- [SUPPLIED RECORDS]
_ _ _ _ _ _ _
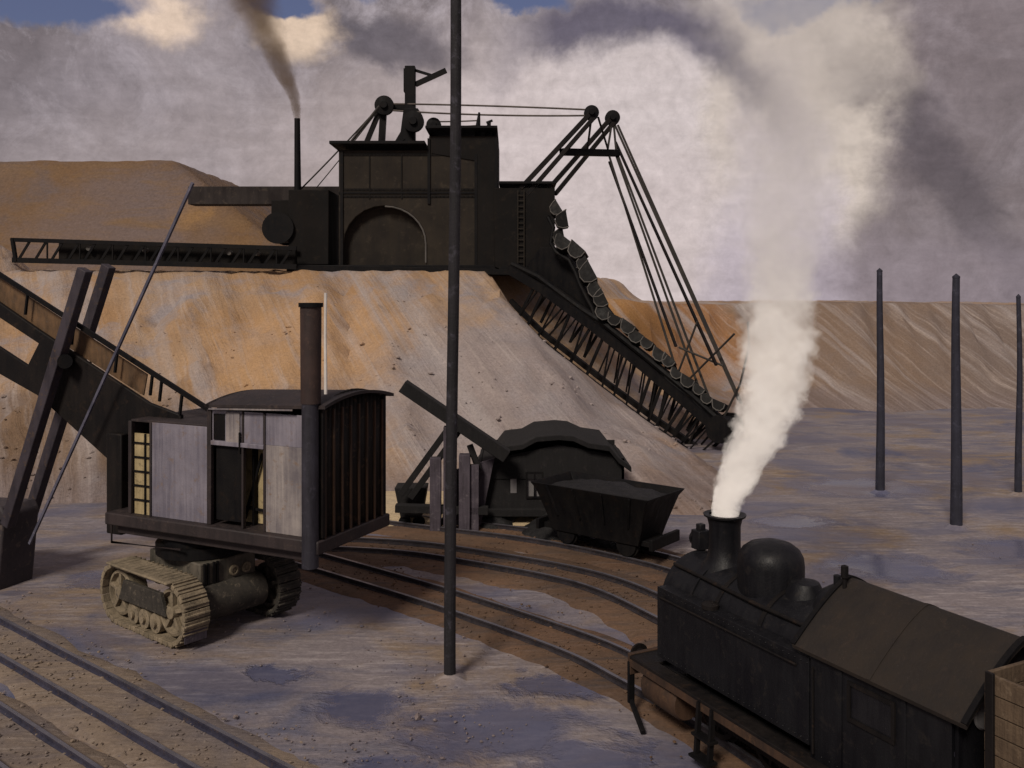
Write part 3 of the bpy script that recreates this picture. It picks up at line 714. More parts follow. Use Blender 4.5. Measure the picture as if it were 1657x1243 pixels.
_ _ _ _ _ _ _
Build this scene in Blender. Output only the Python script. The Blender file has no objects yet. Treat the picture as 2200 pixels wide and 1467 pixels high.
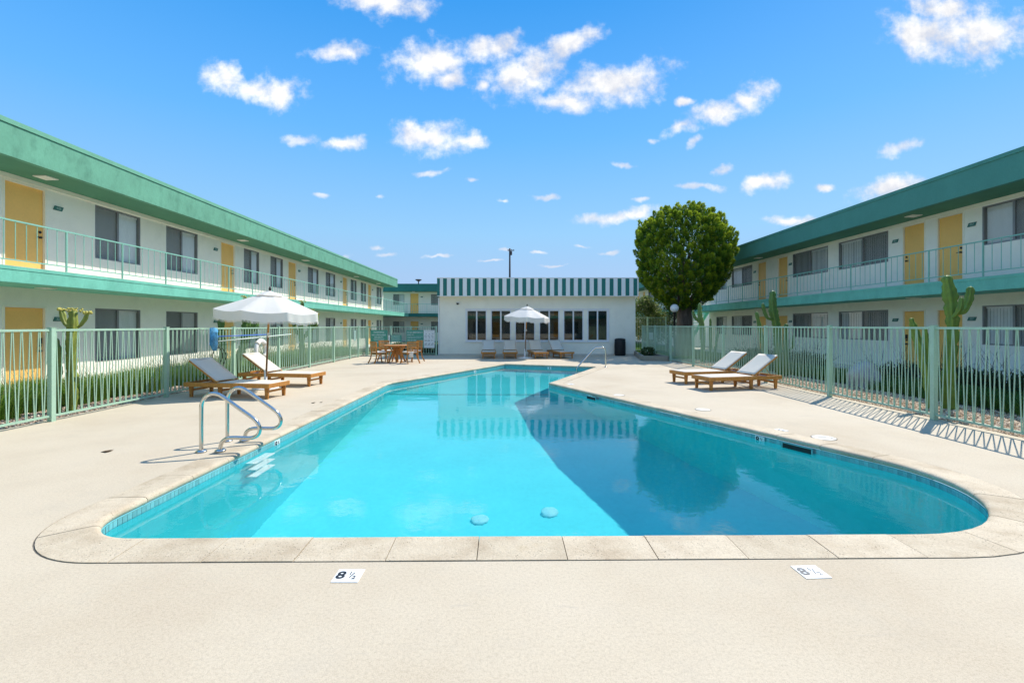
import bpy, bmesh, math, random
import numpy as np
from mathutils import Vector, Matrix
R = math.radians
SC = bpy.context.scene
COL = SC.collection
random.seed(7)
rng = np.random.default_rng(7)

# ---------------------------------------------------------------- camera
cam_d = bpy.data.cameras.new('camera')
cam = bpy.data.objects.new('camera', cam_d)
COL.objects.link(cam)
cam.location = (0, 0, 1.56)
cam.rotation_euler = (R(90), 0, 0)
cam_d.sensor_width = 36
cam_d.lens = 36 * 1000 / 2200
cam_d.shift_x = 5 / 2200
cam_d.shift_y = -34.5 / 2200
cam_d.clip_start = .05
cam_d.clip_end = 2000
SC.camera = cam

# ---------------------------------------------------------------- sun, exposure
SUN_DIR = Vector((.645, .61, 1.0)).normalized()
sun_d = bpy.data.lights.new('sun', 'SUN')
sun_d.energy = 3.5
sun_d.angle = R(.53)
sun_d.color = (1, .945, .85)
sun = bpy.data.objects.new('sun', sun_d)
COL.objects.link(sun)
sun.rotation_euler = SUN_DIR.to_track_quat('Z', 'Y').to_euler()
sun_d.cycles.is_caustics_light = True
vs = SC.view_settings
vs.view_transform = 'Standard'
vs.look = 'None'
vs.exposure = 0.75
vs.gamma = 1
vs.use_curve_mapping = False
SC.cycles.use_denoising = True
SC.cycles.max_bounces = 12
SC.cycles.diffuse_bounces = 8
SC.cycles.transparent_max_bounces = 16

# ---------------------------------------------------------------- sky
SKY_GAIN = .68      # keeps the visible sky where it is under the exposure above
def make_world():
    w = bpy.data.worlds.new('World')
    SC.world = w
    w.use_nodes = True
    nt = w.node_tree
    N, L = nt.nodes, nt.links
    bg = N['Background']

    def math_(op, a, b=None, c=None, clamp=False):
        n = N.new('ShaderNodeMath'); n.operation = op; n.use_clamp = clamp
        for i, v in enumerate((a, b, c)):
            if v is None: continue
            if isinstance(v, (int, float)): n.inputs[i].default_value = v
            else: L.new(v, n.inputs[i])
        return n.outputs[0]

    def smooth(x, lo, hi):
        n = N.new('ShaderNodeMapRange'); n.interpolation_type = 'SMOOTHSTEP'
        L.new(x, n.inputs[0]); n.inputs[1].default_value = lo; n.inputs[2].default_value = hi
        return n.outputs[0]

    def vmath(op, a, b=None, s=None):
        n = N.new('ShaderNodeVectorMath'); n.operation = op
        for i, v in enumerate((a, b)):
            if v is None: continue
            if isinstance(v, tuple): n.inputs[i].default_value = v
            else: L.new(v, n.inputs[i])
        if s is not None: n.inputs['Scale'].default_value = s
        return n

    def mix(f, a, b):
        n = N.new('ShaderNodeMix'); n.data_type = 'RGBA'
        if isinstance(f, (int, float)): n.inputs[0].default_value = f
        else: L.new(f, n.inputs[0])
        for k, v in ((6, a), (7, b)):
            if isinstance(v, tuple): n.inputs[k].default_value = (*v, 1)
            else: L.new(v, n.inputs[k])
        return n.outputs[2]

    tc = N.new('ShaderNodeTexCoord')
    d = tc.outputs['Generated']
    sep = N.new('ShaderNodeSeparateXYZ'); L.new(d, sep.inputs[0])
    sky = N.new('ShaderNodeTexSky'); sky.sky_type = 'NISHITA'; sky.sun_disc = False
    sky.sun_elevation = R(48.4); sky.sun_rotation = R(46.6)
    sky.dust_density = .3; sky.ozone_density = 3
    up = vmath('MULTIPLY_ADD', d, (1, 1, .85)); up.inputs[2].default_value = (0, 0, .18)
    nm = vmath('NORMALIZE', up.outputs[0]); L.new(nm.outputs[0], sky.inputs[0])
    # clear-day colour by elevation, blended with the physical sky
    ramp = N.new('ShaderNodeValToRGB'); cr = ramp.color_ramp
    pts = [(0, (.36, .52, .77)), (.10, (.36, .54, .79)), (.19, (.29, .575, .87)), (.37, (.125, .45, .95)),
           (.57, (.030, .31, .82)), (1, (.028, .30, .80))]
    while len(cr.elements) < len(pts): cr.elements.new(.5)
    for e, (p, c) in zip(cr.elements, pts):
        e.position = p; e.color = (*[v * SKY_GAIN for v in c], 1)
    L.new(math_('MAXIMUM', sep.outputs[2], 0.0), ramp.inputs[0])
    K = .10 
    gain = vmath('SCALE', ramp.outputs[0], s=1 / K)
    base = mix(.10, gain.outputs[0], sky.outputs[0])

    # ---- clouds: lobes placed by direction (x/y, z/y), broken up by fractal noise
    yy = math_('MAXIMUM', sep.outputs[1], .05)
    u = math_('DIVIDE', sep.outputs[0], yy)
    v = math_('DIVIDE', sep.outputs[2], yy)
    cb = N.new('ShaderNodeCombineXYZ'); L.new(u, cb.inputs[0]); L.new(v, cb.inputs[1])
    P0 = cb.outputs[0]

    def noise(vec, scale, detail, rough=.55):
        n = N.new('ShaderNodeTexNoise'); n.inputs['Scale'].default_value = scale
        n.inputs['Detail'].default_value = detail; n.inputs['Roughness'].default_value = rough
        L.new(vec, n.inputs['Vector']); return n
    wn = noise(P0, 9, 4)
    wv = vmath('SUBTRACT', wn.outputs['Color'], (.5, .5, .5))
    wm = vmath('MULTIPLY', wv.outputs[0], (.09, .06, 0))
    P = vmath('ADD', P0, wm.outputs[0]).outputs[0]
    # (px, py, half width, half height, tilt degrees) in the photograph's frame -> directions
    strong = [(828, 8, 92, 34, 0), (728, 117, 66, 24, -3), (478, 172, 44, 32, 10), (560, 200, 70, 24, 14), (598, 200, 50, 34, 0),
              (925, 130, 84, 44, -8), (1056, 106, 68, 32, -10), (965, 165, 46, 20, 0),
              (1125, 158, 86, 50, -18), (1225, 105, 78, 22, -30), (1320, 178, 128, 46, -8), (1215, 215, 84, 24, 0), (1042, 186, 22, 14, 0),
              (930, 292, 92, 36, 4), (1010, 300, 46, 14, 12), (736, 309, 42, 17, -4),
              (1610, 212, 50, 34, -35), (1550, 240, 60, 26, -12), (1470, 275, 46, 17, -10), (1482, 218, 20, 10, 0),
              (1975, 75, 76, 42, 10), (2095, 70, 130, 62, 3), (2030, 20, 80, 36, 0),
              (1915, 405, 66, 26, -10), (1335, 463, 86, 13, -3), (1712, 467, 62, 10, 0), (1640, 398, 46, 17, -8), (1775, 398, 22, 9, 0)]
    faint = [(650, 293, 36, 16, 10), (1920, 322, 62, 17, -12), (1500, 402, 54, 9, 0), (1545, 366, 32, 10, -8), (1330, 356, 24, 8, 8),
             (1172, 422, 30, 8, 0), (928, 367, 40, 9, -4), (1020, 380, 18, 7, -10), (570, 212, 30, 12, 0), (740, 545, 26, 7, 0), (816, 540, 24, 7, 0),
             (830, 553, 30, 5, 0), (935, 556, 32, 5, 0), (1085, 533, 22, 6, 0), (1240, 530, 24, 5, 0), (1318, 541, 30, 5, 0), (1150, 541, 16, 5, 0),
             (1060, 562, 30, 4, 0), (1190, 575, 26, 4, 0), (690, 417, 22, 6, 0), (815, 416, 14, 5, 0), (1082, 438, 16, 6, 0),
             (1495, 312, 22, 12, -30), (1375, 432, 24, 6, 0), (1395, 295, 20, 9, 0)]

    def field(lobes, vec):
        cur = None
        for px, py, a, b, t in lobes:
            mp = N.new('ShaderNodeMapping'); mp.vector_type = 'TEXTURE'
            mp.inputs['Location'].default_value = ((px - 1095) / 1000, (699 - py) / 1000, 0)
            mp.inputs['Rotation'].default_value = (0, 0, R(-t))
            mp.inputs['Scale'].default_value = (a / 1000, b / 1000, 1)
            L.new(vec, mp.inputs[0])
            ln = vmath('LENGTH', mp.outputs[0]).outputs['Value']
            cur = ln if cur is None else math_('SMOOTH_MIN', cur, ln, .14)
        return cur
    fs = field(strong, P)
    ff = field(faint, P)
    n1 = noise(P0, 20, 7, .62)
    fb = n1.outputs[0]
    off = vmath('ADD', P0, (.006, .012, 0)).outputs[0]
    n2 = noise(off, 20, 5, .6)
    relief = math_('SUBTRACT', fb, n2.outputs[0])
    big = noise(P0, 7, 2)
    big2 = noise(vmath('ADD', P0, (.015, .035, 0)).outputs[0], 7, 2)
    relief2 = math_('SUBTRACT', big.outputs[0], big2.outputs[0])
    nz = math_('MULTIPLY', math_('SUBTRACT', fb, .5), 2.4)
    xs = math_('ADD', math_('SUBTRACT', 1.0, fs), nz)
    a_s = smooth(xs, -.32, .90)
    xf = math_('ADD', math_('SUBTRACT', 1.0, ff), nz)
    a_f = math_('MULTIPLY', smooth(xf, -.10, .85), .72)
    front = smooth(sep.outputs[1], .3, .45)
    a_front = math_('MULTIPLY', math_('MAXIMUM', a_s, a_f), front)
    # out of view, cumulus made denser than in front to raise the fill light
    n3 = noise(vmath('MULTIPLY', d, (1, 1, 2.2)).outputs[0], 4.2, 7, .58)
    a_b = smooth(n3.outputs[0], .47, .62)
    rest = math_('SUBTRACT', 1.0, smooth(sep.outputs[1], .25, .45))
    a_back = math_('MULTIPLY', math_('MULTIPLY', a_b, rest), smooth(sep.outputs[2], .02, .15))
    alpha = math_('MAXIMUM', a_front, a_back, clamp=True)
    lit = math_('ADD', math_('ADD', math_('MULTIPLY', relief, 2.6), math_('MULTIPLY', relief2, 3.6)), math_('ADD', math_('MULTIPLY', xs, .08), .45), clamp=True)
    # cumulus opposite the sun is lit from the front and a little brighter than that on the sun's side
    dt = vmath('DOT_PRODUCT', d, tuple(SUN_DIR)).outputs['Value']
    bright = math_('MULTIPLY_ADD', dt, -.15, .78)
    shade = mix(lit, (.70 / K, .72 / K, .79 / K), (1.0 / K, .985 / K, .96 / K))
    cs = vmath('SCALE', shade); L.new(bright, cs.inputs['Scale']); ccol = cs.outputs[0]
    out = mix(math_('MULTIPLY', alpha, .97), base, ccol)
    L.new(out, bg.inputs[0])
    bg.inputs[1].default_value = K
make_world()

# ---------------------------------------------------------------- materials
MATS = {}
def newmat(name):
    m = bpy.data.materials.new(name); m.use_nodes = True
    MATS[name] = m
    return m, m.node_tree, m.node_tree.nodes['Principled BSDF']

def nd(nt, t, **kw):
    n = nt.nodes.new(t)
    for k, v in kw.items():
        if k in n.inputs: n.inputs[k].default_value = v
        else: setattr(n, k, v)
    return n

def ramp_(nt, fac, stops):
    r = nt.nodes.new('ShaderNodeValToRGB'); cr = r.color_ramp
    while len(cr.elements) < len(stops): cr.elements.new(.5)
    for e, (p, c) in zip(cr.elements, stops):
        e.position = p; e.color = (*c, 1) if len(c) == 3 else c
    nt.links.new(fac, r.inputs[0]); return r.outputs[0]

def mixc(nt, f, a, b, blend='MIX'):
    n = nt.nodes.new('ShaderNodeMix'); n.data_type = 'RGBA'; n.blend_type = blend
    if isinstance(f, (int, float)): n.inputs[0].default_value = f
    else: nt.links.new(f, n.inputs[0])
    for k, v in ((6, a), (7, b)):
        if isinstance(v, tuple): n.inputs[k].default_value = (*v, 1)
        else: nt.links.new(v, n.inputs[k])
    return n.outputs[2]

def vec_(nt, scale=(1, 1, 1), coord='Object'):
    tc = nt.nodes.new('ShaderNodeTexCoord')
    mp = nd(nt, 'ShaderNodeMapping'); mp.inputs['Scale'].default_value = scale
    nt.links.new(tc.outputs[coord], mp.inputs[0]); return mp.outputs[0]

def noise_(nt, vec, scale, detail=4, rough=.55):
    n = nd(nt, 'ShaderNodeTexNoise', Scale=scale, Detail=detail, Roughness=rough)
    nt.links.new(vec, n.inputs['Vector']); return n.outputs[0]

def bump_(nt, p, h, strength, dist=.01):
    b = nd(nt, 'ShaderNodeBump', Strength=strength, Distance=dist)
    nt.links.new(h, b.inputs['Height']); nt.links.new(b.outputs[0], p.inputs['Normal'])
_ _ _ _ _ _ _
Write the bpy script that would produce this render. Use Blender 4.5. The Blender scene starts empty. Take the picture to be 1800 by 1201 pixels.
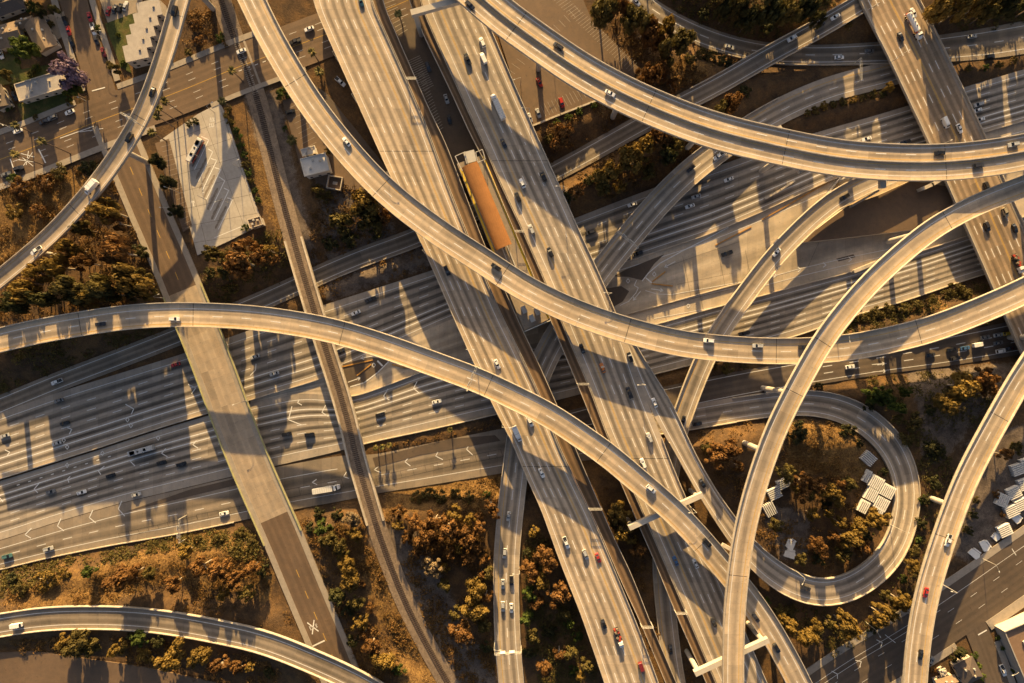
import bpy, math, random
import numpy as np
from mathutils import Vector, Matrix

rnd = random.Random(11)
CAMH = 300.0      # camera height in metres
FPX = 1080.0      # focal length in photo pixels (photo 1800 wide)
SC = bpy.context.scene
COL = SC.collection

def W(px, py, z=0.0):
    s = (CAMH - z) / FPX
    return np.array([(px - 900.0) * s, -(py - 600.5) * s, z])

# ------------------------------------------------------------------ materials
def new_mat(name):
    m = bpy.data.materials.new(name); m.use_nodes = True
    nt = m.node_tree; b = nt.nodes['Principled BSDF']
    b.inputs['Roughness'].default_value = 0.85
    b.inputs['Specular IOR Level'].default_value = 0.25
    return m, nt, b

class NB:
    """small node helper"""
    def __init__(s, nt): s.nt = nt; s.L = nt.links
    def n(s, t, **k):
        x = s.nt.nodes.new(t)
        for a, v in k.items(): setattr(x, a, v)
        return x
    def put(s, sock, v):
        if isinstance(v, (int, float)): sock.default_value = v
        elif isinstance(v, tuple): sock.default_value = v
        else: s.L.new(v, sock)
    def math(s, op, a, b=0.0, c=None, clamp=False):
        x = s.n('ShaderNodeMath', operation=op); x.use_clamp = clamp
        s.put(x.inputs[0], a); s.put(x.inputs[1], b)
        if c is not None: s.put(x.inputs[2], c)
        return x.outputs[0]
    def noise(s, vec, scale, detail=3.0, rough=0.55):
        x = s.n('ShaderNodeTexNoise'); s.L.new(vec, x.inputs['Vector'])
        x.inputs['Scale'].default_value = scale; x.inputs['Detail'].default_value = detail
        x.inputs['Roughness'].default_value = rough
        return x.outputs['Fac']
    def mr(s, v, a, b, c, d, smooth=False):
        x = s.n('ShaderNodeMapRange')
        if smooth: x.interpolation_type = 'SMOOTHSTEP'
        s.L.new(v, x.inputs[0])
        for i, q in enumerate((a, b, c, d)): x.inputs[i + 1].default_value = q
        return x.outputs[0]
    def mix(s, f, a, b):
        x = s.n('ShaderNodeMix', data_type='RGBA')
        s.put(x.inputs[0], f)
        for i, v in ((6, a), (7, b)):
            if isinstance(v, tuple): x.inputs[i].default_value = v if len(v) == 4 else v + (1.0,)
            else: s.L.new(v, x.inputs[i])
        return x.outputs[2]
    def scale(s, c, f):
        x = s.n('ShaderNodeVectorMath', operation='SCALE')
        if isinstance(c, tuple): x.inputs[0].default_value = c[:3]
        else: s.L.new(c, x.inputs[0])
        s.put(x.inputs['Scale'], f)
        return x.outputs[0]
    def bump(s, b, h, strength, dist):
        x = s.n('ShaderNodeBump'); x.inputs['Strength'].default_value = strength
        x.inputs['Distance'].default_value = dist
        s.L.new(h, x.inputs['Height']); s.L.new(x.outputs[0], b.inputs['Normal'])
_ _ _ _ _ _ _
- [EXERCISE DIRECTIONS] Give again, exactly as written, only the lines that start at the one with "Build this scene" and end at the one with "rng = np.random.default_rng(7)", both included. Skip any pictures.

- [COMPLETE OUTPUT]
Build this scene in Blender. Output only the Python script. The Blender file has no objects yet. Treat the picture as 2200 pixels wide and 1467 pixels high.
import bpy, bmesh, math, random
import numpy as np
from mathutils import Vector, Matrix
R = math.radians
SC = bpy.context.scene
COL = SC.collection
random.seed(7)
rng = np.random.default_rng(7)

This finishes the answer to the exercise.